Mutual funds are great investment vehicles, particularly for the small investor. Every year, most mutual funds must distribute any net realized gains to its investors. Normally they are paid close to yearend, and many post the amount of gains in advance. The investor can choose between being paid cash or receiving more shares (dividend reinvested). Under either scenario, the gains are taxable. The gains can be short term, long term, or both.

However, one of the biggest problems with mutual funds is something called embedded capital gains. This problem becomes even more important during market downdrafts like we’re currently experiencing. If you are comfortable “staying the course” with your mutual fund, you have a long-term view, and you don’t want to incur any taxable events, you can reap many benefits.

But a mutual fund has many investors, and not all think like you do. Many times, when markets go down, retail investors have a history of panicking and selling. To meet the redemptions, the mutual fund must liquidate positions to raise cash. Not only is the mutual fund forced to sell when stock prices are declining, the fund is incurring capital gains or losses. Given the run up in equity markets, any sales of positions held will probably be a capital gain.

The problem is the investor who did not sell is going to be hit with a capital gain. This is called an embedded capital gain.

To explain, assume XYZ mutual fund bought Apple stock 20 years ago at $10 a share. Now, because of redemption demands, it must sell Apple at the current market price of $140, thus creating a long-term gain of $130 per share. If an investor invested in XYZ mutual fund two days ago, they’ll be hit with the $130 per share capital gain incurred by the fund – thus, the term ‘embedded capital gain’. The situation could get even worse: now at year end, the mutual fund is worth less than the investor paid for the fund. So, they’ll have been hit with a capital gain tax while also having a losing position in the fund – a double hit.

There are ways to minimize the damage if you know the rules. Even though the sale of Apple occurred in June, it does not become taxable to the mutual fund investor until the fund formally declares the capital gain, which is usually in November or December.

The smart investor will sell the mutual fund BEFORE the capital gain is declared, thus avoiding the capital gain. And if the fund is sold at a loss, the investor enjoys a capital loss that can be used against capital gains or taxable income, with some limits.

Under the Internal Revenue Code, any stock sold at a loss cannot be rebought for at least 30 days, called the Wash Rule. Long-term investors want to stay invested. Missing days when the market has big gains can dramatically reduce long-term gains.

Again, there is a solution. Assume the mutual fund sold was a U.S. large cap value fund. It is perfectly legal to merely buy another U.S. large cap fund or an ETF such as SPY. Thus, the investor stays invested in a specific asset class and can rebuy the original fund on day 31.

One last strategy that can be used in down markets is called tax-loss harvesting. This involves selling individual positions that will cause capital losses. This can include not only mutual funds, but also ETFs and individual stocks. The same holds true for any asset class: oil, gold, commodities, etc. Sell losing positions and take advantage of tax-loss harvesting, then rebuy similar investments.

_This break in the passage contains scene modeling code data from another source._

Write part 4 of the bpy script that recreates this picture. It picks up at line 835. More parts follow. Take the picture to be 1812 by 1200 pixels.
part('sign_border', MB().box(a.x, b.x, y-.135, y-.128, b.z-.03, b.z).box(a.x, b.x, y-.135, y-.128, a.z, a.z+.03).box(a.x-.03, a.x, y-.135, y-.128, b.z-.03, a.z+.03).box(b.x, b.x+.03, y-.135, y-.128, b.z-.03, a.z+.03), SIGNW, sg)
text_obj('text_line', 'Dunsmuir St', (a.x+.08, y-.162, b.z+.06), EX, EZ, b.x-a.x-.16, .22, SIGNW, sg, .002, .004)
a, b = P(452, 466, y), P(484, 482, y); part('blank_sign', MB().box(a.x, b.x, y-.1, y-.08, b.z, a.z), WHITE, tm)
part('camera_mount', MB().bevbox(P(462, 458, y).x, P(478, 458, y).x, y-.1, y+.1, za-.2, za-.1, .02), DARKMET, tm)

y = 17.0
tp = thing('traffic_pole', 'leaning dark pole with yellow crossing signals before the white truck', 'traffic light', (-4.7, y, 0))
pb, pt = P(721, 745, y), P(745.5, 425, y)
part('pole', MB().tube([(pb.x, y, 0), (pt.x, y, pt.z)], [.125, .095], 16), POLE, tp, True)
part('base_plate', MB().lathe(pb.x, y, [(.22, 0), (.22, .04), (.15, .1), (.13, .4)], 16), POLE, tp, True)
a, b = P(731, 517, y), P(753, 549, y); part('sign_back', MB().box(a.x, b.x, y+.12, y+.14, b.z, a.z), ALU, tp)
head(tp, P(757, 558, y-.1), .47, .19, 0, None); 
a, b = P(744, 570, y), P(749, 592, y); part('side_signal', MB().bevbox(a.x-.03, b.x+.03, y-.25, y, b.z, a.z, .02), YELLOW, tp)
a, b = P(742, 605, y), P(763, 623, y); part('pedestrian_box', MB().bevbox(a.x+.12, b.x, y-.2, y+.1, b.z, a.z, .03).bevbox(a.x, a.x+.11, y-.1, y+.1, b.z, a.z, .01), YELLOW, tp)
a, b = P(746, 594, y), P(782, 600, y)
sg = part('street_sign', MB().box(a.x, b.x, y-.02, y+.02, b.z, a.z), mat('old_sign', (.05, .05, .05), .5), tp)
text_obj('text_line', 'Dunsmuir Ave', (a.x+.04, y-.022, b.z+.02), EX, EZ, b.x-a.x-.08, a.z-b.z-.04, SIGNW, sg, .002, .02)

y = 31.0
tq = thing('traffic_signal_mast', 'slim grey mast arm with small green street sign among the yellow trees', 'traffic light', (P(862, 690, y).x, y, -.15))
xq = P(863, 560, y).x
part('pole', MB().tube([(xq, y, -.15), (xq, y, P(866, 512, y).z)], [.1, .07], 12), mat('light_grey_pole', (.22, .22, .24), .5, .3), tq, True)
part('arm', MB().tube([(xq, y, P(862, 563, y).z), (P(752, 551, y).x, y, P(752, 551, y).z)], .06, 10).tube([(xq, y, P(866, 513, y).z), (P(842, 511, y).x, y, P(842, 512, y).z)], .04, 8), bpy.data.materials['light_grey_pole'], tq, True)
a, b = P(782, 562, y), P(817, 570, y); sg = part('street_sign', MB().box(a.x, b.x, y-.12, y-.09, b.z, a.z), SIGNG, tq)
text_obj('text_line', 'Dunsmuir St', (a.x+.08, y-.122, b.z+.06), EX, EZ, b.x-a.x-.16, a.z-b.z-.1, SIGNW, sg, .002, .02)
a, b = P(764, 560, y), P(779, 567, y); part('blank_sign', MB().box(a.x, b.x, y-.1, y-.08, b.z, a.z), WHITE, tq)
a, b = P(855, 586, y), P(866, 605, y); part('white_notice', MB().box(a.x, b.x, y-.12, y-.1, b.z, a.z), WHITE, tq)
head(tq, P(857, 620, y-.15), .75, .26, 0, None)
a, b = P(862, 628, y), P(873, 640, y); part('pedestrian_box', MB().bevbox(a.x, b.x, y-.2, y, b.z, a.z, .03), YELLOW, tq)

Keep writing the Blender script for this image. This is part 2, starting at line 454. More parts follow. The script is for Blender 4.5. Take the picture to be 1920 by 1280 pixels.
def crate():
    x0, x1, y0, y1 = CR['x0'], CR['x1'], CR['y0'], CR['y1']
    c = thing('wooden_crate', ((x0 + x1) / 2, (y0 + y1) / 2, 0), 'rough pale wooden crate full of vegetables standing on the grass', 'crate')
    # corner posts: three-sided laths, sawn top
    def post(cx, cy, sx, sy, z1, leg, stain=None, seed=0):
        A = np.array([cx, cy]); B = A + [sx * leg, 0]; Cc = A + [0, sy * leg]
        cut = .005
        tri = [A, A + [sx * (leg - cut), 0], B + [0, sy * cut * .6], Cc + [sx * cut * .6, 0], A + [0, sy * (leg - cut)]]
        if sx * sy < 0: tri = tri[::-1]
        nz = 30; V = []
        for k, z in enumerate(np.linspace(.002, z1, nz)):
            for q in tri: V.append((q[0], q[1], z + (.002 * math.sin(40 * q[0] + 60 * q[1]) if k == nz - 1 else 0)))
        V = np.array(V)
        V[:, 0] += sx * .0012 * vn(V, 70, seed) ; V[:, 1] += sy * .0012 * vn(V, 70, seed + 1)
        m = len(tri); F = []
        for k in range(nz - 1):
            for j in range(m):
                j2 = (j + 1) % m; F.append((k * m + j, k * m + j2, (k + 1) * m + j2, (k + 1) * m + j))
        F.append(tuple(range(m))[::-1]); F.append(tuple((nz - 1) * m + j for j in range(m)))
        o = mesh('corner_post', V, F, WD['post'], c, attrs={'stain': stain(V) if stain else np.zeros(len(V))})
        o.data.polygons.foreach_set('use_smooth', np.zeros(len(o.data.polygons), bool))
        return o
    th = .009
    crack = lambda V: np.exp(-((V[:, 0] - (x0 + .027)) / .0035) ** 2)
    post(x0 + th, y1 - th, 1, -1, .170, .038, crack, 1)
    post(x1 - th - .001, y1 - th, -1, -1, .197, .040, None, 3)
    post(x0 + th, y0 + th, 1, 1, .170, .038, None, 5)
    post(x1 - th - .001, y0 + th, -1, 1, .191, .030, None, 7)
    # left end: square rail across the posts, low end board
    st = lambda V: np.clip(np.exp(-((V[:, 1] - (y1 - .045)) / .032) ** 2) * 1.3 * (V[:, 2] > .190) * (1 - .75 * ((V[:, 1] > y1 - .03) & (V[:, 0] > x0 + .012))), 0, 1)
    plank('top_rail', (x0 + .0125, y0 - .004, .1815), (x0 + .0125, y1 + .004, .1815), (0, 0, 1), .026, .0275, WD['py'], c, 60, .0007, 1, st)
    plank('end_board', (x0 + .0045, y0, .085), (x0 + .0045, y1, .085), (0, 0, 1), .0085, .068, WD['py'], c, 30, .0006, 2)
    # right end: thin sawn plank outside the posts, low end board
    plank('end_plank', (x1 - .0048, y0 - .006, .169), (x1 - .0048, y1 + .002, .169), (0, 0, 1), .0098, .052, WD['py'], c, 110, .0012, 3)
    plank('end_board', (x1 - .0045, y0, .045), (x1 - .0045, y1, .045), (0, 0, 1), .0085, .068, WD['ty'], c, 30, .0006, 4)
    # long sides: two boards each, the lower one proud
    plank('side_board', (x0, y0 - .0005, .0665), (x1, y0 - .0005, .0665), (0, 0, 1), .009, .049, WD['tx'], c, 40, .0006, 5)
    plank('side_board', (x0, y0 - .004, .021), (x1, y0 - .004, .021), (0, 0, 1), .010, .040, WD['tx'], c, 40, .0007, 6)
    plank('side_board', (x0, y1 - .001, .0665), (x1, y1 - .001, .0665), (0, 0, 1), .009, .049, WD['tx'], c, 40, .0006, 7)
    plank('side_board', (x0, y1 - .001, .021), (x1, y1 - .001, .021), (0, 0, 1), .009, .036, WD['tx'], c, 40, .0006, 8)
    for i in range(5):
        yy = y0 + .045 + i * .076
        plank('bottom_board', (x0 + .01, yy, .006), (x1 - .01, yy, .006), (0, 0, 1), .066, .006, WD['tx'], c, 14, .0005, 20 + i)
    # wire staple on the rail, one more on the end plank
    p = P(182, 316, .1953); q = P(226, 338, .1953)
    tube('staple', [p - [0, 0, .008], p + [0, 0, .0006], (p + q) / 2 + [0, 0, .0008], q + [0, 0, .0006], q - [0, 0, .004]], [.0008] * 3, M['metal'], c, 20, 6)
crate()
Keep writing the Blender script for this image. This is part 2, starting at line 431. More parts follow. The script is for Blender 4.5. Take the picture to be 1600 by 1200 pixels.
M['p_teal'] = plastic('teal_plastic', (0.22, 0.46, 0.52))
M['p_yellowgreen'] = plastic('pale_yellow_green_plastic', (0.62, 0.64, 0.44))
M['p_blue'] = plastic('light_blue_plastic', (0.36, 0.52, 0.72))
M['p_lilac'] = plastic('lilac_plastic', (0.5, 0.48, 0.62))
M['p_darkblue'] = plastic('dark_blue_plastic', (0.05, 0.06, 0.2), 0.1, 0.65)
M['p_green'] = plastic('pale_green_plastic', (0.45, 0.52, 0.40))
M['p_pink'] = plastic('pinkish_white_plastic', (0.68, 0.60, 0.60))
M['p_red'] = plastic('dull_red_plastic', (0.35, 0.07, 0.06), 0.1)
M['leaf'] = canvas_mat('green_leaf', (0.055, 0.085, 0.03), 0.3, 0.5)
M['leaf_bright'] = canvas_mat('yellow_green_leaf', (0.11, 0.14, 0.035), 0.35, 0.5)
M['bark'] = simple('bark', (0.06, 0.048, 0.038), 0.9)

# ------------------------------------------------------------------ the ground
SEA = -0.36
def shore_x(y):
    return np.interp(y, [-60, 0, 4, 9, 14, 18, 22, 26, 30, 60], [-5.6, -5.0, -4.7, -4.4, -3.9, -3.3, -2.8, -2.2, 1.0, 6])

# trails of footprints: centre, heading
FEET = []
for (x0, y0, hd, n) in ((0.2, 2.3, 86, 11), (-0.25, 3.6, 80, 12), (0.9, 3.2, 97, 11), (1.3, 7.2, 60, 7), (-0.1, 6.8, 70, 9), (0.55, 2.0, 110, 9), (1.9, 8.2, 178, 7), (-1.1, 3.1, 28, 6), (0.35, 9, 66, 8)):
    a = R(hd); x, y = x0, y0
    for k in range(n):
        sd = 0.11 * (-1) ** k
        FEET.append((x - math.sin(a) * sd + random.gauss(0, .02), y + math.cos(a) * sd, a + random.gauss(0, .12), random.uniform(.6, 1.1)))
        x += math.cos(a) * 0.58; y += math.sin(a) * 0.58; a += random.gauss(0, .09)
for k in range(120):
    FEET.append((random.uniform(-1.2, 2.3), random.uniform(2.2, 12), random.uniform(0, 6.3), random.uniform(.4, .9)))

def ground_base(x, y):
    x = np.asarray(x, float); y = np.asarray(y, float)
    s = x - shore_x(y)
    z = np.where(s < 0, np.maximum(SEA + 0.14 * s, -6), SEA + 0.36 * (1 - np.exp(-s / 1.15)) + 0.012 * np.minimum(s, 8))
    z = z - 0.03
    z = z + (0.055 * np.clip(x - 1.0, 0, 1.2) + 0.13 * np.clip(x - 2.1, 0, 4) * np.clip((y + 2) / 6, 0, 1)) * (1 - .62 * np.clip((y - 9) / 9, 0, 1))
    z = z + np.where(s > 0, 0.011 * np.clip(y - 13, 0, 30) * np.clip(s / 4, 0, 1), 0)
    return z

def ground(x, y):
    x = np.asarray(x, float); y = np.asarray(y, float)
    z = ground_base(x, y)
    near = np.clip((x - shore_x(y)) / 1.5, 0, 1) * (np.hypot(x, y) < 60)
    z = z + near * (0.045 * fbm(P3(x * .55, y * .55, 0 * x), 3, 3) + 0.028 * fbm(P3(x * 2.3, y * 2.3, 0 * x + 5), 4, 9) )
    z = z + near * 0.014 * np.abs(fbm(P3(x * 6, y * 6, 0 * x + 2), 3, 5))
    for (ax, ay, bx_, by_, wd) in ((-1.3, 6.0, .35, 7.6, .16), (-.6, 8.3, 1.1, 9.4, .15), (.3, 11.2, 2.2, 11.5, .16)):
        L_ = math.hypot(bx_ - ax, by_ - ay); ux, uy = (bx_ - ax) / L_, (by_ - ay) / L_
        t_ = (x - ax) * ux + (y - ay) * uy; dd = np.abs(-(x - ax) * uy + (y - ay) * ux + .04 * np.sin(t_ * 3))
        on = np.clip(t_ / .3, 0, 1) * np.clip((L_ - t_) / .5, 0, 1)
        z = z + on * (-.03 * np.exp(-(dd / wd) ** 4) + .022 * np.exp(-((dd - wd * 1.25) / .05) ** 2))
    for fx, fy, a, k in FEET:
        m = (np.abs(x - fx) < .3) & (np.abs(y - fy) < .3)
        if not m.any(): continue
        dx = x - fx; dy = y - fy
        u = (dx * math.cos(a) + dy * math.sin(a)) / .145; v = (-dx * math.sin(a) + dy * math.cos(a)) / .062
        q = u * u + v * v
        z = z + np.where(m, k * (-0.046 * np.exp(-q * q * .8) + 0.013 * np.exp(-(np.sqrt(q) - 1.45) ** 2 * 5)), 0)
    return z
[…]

In summary, creating a capital loss to offset capital gains and some taxable income while avoiding a taxable gain on an investment that is losing money, all while staying fully invested, is a great strategy for many investors and one we recommend often at Intercontinental Wealth Advisors.

As always, consult your tax accountant to make sure you are compliant tax wise, and consult with your financial advisor before making investment decisions like these. If you have any questions or would like to discuss further, please don’t hesitate to reach out

Bear markets are never pleasant, and trying to time markets is a fool’s game – but there are actions than can be taken by the intelligent investor.